If I slipped somewhere myself, please steelman my argument in responding!
The downvotes and no reply are a pretty good example of what's wrong with less wrong. Someone who is genuinely confused should not be shooed away then insulted when they ask again.
First of all remember to do and be what's best. If this doubt is engendering good attitudes in you, why not keep it? The rest of this is premised on it not helping or being unhelpful.
External reality is much more likely than being part of a simulation which adjusts itself to your beliefs because a simulation which adjusts itself to your beliefs is way, way more complicated. It requires more assumptions than a single level reality.
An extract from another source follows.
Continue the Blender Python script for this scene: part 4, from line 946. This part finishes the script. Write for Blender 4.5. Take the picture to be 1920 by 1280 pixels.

If there's a programmer of your reality, that programmer has a reality too, which needs to be explained in the same way a single level one should as does their ability to program such a lifelike entity and all sorts of other things.
More fundamentally though, this is just the reality you live in, whatever its position in a potential reality chain.
If we are being simulated, trying to metagame potential matrix lords' dispositions/ ask for favours/look for loopholes/care less about its contents is only a bug of human cognition. If this is a simulation, it is inhabited by at least me, and almost certainly many other people, and there's real consequences for all of us. If you don't earn your simulation rent you'll get kicked out of your simulation place. Qualify everything with "potentially simulated-" and it changes nothing. "Real" just isn't a useful (and so, important) distinction to make in first person reguarding simulations.
and/or you could short circuit any debilitating doubt using fighting games or sports (or engaging in other similiar activities) which illustrate the potential importance of leaning all in towards the evidence without worrying about the nature of things, and are a good way to train that habit.
Also, in this potentially simulated world, social pressure is a real thing. The more infallible and sensitive you make your thinking (or allow it to be) the more prone it is to interference from people who want to disrupt you, unless you're willing to cut yourself off from people to some extent. When someone gives you an idiotic objection (and there are a lot of those here), the more nuanced your own view actually is the harder it will be to explain and the less likely people will listen fairly. You could just say whatever you think is going to influence them best but that adds a layer of complexity and is another tradeoff. If you're not going to try to be a "philosopher of perfect emptiness" taking external reality as an assumption is the most reliable to work with your human mind, and not confuse it: how are you supposed to act if there are matrix lords? There's nothing to go on so any leaning such beliefs (beliefs which shouldn't change your approaches or attitudes) prompts is bound to be a bias.